The meditation master actually devoted an entire sutra, or discourse, to the “full awareness of breathing,” in which he explained that breath meditation “if developed and practiced continuously, will give rise to understanding and liberation of the mind.”


Nearly every contemporary Buddhist sect now uses some form of breathing meditation, said Susan Piver, an author and meditation instructor. “In any kind of meditation, you are substituting your mind-stream for another object of attention,” she said. “In some traditions that is an image or a sound; in Buddhism the object is breath.”

Mentally following the breath forces the meditator to focus on the present moment and sharpens their powers of concentration and awareness, according to Piver, whose most recent book is called “Quiet Mind: A Beginner’s Guide to Meditation.”

“Your breath can’t be anywhere but the present.”

While the practice seems simple, it’s not easy, especially for modern minds accustomed to hyper-speed multi-tasking. But even non-Buddhists have begun to pick up forms of mindfulness meditation, using it to reduce stress, depression, and even chronic lower-back pain.

EARTH: The beginning and end

Whoever we are and wherever we go, everybody has the same final destination, according to the Bible. “All go to the same place,” the Book of Ecclesiastes says. “All come from dust, and to dust all return.”

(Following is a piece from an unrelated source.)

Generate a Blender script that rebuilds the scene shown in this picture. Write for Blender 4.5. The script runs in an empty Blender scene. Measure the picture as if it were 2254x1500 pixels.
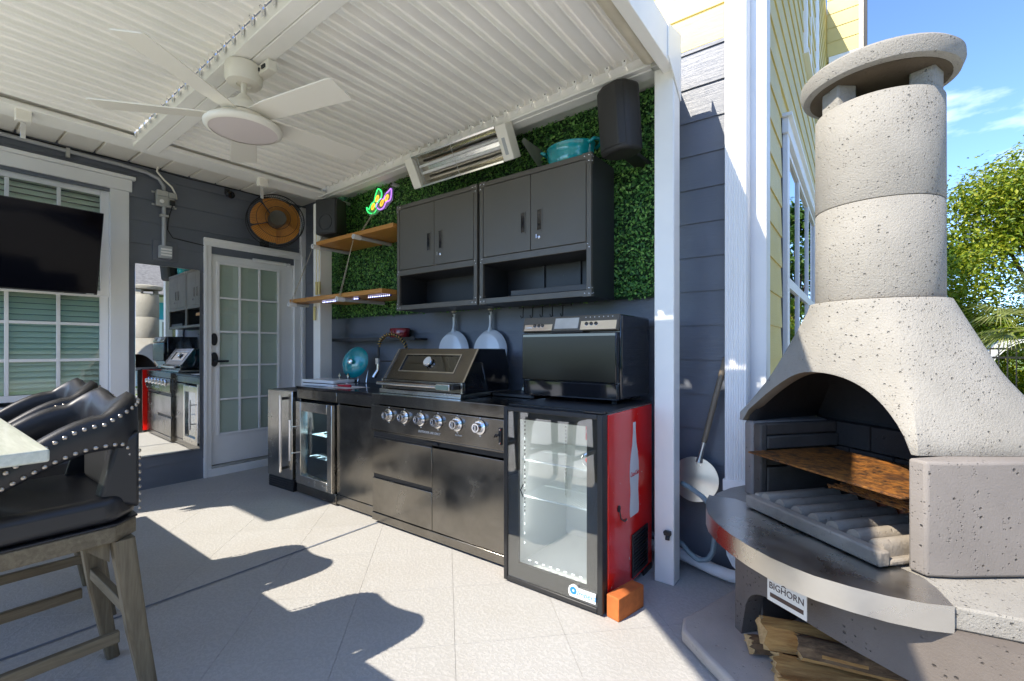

Jews commemorate this dusty fate at funerals, when the deceased are buried in simple, bio-degradable caskets that allow the body, eventually, to “mingle with the earth,” said Rabbi Judith Hauptman, a professor of Talmud and rabbinic culture at New York’s Jewish Theological Seminary. In Israel, not even coffins are used, in order to speed up the body’s blending with sacred soil, she said.

For Muslims, being buried without a coffin is considered a parting gift to the world. “Giving your body back to the earth is seen as one of the last acts of generosity that you can do,” said Omid Safi, a Muslim scholar and author of “Memories of Muhammad,” a new biography of Islam’s founder. Islamic literature is filled with tales of flowers blooming from gravesites, Safi added.


Some Jews sprinkle the body with dust from Israel, placing it on the deceased’s eyes, forehead, heart, and, for males, the area of their circumcision, as a reminder of the covenant between God and Abraham, according to Samuel Heilman’s 2001 book “When a Jew Dies.” At grave-side services, mourners will shovel dirt, preferably from the Holy Land, on the coffin, using the convex side of a shovel to symbolize the difficulty of dealing with death, until the coffin is hidden from sight.

Tradition holds that when the Messiah comes, Jews will be resurrected on the Mount of Olives in Israel, which is one reason Jewish law discourages cremation, said Hauptman. “It’s a whole lot easier to put you back together if your bones are there,” she said.

When the End of Days arrives, souls buried outside of Israel will begin an arduous journey through underground tunnels to the Holy Land. Sometimes a little bag of Israeli soil is placed with the deceased in order to help them find their way. “If they bring a little soil with them, somehow it’s going to ease their journey,” Hauptman said.